Why you should take those combine numbers with a grain of salt

Leonard Fournette ran fast (4.51) but didn't jump very high (28.5 inches) at the combine. Does it matter? Brian Spurlock/USA TODAY Sports

Each year the NFL scouting combine offers troves of rigorously measured data on prospects -- data we would expect really matters in terms of how good a pro athlete can become. Certainly being faster, stronger and more agile than your competition makes it more likely that a player will succeed in the pros. Given the importance of selecting the right players, and with all the advances in sports analytics, you might think this problem would be one of the first and easiest to be solved. So it may surprise you just how difficult it is to find meaningful connections between combine performance and success in the pros.

Many attempts have been made to discover a formula for the relationship between combine data and player success, and they consistently return the same results, finding very little relevance in the combine measurements. Perhaps the most surprising result is that the combine drills that are seemingly most similar to what a position does on the field -- like the shuttle drill for running backs or the bench press for offensive linemen -- often have the least connection to career outcomes. Of the many analyses I've come across in 10 years of crunching football numbers, the first analysis to find any meaningful connection uses advanced methods with modest success. We've recently been able to improve upon that research here at ESPN, but not without a great deal of effort. It's much harder to detect the signal among the noise than you might expect.

The tremendous difficulty of finding a connection between athletic abilities and performance in the NFL is something of a mystery. We should naturally expect better athletes to become, well ... better pro athletes. After all, if you and I and other random fans were invited to the combine, we'd likely do quite poorly at the drills. And our chances of making an NFL roster would be accordingly very poor, so certainly there must be a strong underlying link between athleticism and on-field performance.

But that's just it! You and I aren't invited to the combine. That's the key to unlocking the mystery.
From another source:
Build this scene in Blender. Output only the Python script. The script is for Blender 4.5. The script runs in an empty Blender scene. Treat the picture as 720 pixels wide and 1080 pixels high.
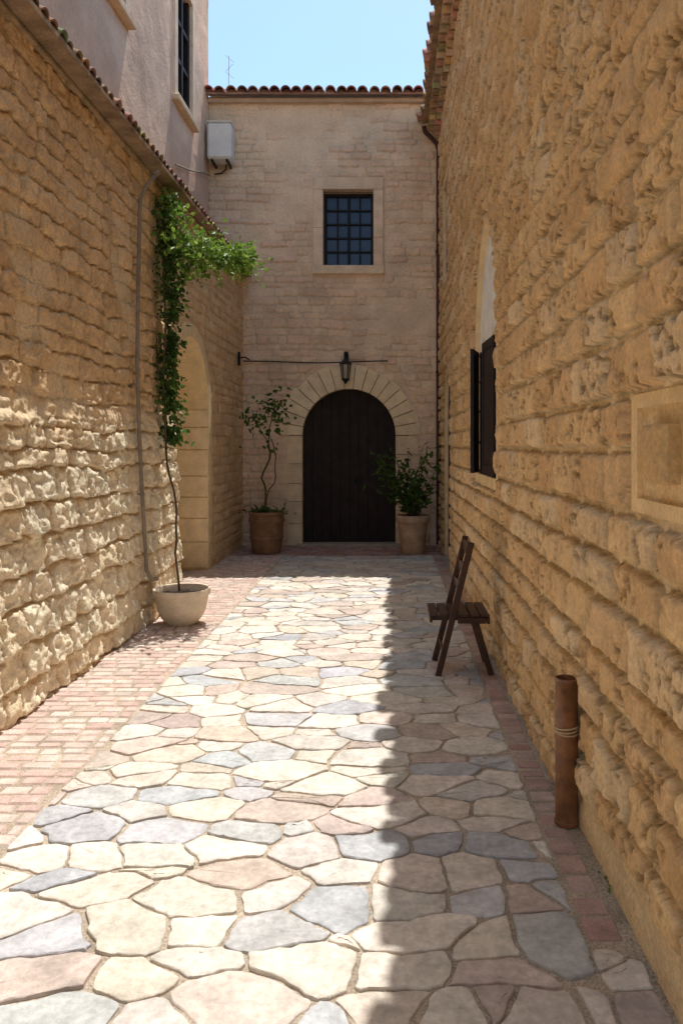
import bpy, math, random, bmesh
import numpy as np
from mathutils import Vector
random.seed(11)
scene = bpy.context.scene
C = scene.collection
ORG = {}
F_PX, CX, CY, EYE = 800.0, 410.0, 470.0, 1.5
XR, XL, XL2, YB, XP = 0.78, -2.05, -2.2, 11.4, -2.7
BAT = .05   # batter of the foot of the low left wall

# ------------------------------------------------------------------ helpers
def tag(o, label=None, cat=None, group=None, kind=None):
    if label: o['label'] = label
    if cat: o['category'] = cat
    if group: o['group'] = group
    if kind: o['kind'] = kind
    return o

def thing(name, loc, label, cat, group=None):
    o = bpy.data.objects.new(name, None)
    C.objects.link(o); o.location = loc; o.empty_display_size = 0.1
    ORG[o.name] = Vector(loc)
    return tag(o, label, cat, group)

def link(name, me, mat, parent, org):
    o = bpy.data.objects.new(name, me)
    C.objects.link(o)
    me.materials.append(mat)
    if parent is not None:
        o.parent = parent
    else:
        o.location = org
    ORG[o.name] = org
    return o

class MB:
    def __init__(s):
        s.V = []; s.F = []; s.K = []; s.col = (1, 1, 1)
    def add(s, vs, fs):
        b = len(s.V)
        s.V += [tuple(v) for v in vs]; s.K += [s.col] * len(vs)
        s.F += [tuple(i + b for i in f) for f in fs]
    def box(s, x0, x1, y0, y1, z0, z1, b=0.004):
        lo = (x0, y0, z0); hi = (x1, y1, z1)
        b = min(b, (x1-x0)*.45, (y1-y0)*.45, (z1-z0)*.45)
        idx = {}; vs = []
        for sx in (0, 1):
            for sy in (0, 1):
                for sz in (0, 1):
                    sg = (sx, sy, sz)
                    for a in range(3):
                        p = []
                        for c in range(3):
                            q = hi[c] if sg[c] else lo[c]
                            if c != a: q += -b if sg[c] else b
                            p.append(q)
                        idx[(sg, a)] = len(vs); vs.append(p)
        fs = []
        def cor(a, sa, bb, sb, c, sc):
            t = [0, 0, 0]; t[a] = sa; t[bb] = sb; t[c] = sc
            return tuple(t)
        for a in range(3):
            p, q = [c for c in range(3) if c != a]
            for sa in (0, 1):
                fs.append([idx[(cor(a, sa, p, i, q, j), a)] for i, j in ((0,0),(1,0),(1,1),(0,1))])
        for a in range(3):
            for bb in range(a+1, 3):
                c = 3 - a - bb
                for sa in (0, 1):
                    for sb in (0, 1):
                        k0 = cor(a, sa, bb, sb, c, 0); k1 = cor(a, sa, bb, sb, c, 1)
                        fs.append([idx[(k0, a)], idx[(k1, a)], idx[(k1, bb)], idx[(k0, bb)]])
        for sx in (0, 1):
            for sy in (0, 1):
                for sz in (0, 1):
                    fs.append([idx[((sx, sy, sz), a)] for a in range(3)])
        s.add(vs, fs)
    def beam(s, p0, p1, w, t, up=(0, 0, 1), ch=0.2):
        p0 = Vector(p0); p1 = Vector(p1); d = (p1-p0).normalized()
        a = d.cross(Vector(up))
        if a.length < 1e-4: a = d.cross(Vector((0, 1, 0)))
        a.normalize(); b = a.cross(d).normalized()
        k = min(w, t)*ch; hw, ht = w/2, t/2
        cs = [(hw, ht-k), (hw-k, ht), (-hw+k, ht), (-hw, ht-k), (-hw, -ht+k), (-hw+k, -ht), (hw-k, -ht), (hw, -ht+k)]
        vs = [p + a*x + b*y for p in (p0, p1) for x, y in cs]
        fs = [[i, (i+1) % 8, 8+(i+1) % 8, 8+i] for i in range(8)] + [list(range(8)), list(range(8, 16))]
        s.add(vs, fs)
    def tube(s, path, r, seg=8, cap=True):
        path = [Vector(p) for p in path]; n = len(path)
        rs = r if isinstance(r, (list, tuple)) else [r]*n
        vs = []; prev = None
        for i, p in enumerate(path):
            d = (path[min(i+1, n-1)] - path[max(i-1, 0)]).normalized()
            if prev is None:
                a = d.cross(Vector((0, 0, 1)))
                if a.length < .05: a = d.cross(Vector((0, 1, 0)))
            else:
                a = prev - d*prev.dot(d)
            a.normalize(); prev = a; b = d.cross(a)
            for k in range(seg):
                th = 2*math.pi*k/seg
                vs.append(p + (a*math.cos(th) + b*math.sin(th))*rs[i])
        fs = [[i*seg+k, i*seg+(k+1) % seg, (i+1)*seg+(k+1) % seg, (i+1)*seg+k] for i in range(n-1) for k in range(seg)]
        if cap: fs += [list(range(seg)), list(range((n-1)*seg, n*seg))]
        s.add(vs, fs)
    def lathe(s, prof, cx, cy, seg=36, wob=0.0):
        vs = []
        for j, (r, z) in enumerate(prof):
            for k in range(seg):
                th = 2*math.pi*k/seg
                rr = r*(1 + wob*math.sin(3*th + 1.3) + wob*.6*math.sin(5*th+j*.3))
                vs.append((cx+rr*math.cos(th), cy+rr*math.sin(th), z))
        fs = [[j*seg+k, j*seg+(k+1) % seg, (j+1)*seg+(k+1) % seg, (j+1)*seg+k] for j in range(len(prof)-1) for k in range(seg)]
        s.add(vs, fs)
    def prism(s, poly, mp, d0, d1, back=True):
        n = len(poly)
        vs = [mp(u, v, d0) for u, v in poly] + [mp(u, v, d1) for u, v in poly]
        fs = [list(range(n))] + [[i, (i+1) % n, n+(i+1) % n, n+i] for i in range(n)]
        if back: fs.append(list(range(n, 2*n)))
        s.add(vs, fs)
    def ring(s, inn, out, mp, d0, d1, din, closed=True):
        # face of a surround (d0), its outer edge back to d1, its inner reveal back to din
        n = len(inn)
        vs = [mp(u, v, d0) for u, v in inn] + [mp(u, v, d0) for u, v in out] + [mp(u, v, din) for u, v in inn] + [mp(u, v, d1) for u, v in out]
        fs = []
        for i in range(n if closed else n-1):
            j = (i+1) % n
            fs += [[i, j, n+j, n+i], [i, j, 2*n+j, 2*n+i], [n+i, n+j, 3*n+j, 3*n+i]]
        s.add(vs, fs)
    def strip(s, outl, mp, d0, d1, closed=True):
        n = len(outl)
        vs = [mp(u, v, d) for d in (d0, d1) for u, v in outl]
        s.add(vs, [[i, (i+1) % n, n+(i+1) % n, n+i] for i in range(n if closed else n-1)])
    def halfpipe(s, p, d, sd, nn, L, r0, r1, t=.014, seg=8):
        p = Vector(p); d = Vector(d).normalized(); sd = Vector(sd); nn = Vector(nn)
        vs = []
        for (q, r) in ((p, r0), (p+d*L, r1)):
            for rr in (r, r-t):
                for k in range(seg+1):
                    th = math.pi*k/seg
                    vs.append(q + sd*math.cos(th)*rr + nn*math.sin(th)*rr)
        m = seg+1; fs = []
        for k in range(seg):
            fs += [[k, k+1, 2*m+k+1, 2*m+k], [m+k, m+k+1, 3*m+k+1, 3*m+k], [k, k+1, m+k+1, m+k]]
        s.add(vs, fs)
    def leaf(s, p, size, d=None, w=.32):
        p = Vector(p)
        if d is None:
            d = Vector((random.gauss(0, 1), random.gauss(0, 1), random.gauss(-.1, .7)))
        d = Vector(d).normalized()
        sd = d.cross(Vector((random.gauss(0, 1), random.gauss(0, 1), random.gauss(0, 1) + 1.2)))
        if sd.length < 1e-3: sd = Vector((1, 0, 0))
        sd.normalize(); n = sd.cross(d)
        c = -.12*size
        s.add([p, p+d*size*.35+sd*size*w+n*.1*size, p+d*size*.75+sd*size*w*.7+n*(.06*size+c*.5), p+d*size+n*c,
               p+d*size*.75-sd*size*w*.7+n*(.06*size+c*.5), p+d*size*.35-sd*size*w+n*.1*size],
              [(0, 1, 2, 3), (0, 3, 4, 5)])
    def build(s, name, mat, parent=None, smooth=False, angle=None, recalc=True, org=None):
        o = ORG[parent.name] if parent is not None else Vector(org or (0, 0, 0))
        me = bpy.data.meshes.new(name)
        me.from_pydata([(v[0]-o.x, v[1]-o.y, v[2]-o.z) for v in s.V], [], s.F)
        at = me.color_attributes.new('Col', 'FLOAT_COLOR', 'POINT')
        k = np.ones((len(s.V), 4), dtype=np.float32)
        if len(s.K): k[:, :3] = np.array(s.K, dtype=np.float32)
        at.data.foreach_set('color', k.ravel())
        if recalc:
            bm = bmesh.new(); bm.from_mesh(me)
            bmesh.ops.recalc_face_normals(bm, faces=bm.faces)
            bm.to_mesh(me); bm.free()
        if smooth:
            me.polygons.foreach_set('use_smooth', [True]*len(me.polygons))
            if angle:
                try: me.set_sharp_from_angle(angle=math.radians(angle))
                except Exception: pass
        me.update()
        return link(name, me, mat, parent, o)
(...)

To be invited to the combine, a prospect must have measurable talent, nonmeasurable skills, or likely some combination of both, and must be strong enough to play well in college and catch the eye of NFL scouts. Measurable talent includes things like speed, strength or agility, while the nonmeasurable skills involve things like technique, work ethic, ability to read keys and anticipate plays, or the ability to learn the playbook. When I hear scouts and analysts using trite terms like "football IQ," "vision" or "ball skills," they're most likely referring to the vague nonmeasurable part of a player's set of attributes.

The fact that a prospect is invited creates a selection bias in the combine results. The guys with relatively low measurables tend to have higher nonmeasurables, or else they likely wouldn't have been invited. And the guys with low nonmeasurables tend to have high measurables for the same reason. Measurable talent and nonmeasurable skills tend to be cross-wired, given the fact that someone has been invited to the combine. Once players have been drafted and enter the league, the low-measurable ones will tend to outperform their combine stats while the high-measureable ones will tend to underperform them. This phenomenon is why we don't see a clear correlation between measurable combine performance and pro success.

This diagram may help explain what I mean. It's symbolic of the underlying concept, and not meant to depict exact numbers. (They're called "nonmeasurables" for a reason.) The horizontal axis represents measurable (combine) talent, and the vertical axis represents nonmeasurable skills. To be invited to the combine, a player must have some combination of both types of abilities, which is depicted by the white area. Prospects with low measurables (blue) tend to have higher nonmeasurables, while the prospects with high measurables (red) tend to have lower nonmeasurables.

In statistics, this phenomenon is known as Berkson's paradox, but I tend to think of it as the Boldin paradox, as Anquan Boldin might be the epitome of high nonmeasurables and low measurables. Boldin's 40-yard dash was clocked at 4.72, dead last for wide receivers at the 2003 combine, yet he continues a fantastically successful career to this day. Among his 2003 classmates, only Andre Johnson's career production exceeds Boldin's. Boldin compensates for his lesser speed with his renowned route-running and pass-catching skills -- his nonmeasurable (but observable) skills. It's likely why he can continue to play the receiver position well into his mid-30s. His nonmeasurable skills don't diminish with age nearly as quickly as his measurable talents, especially speed.

One common manifestation of Berkson's paradox is in the dating pool. Suppose you'd date someone who has only some minimal combination of being attractive and having a nice personality. The paradox helps explain why the ones with the best personalities don't appear so attractive, and the attractive ones don't always seem so pleasant.

So when poring over the combine results, don't get too excited about the blazing fast numbers some players put up. Chances are their skills aren't as strong as the players with more modest numbers. And the receiver who ran a 4.7 40-yard dash might just have the best hands and run the best routes in a generation. After all, there's a reason he was invited.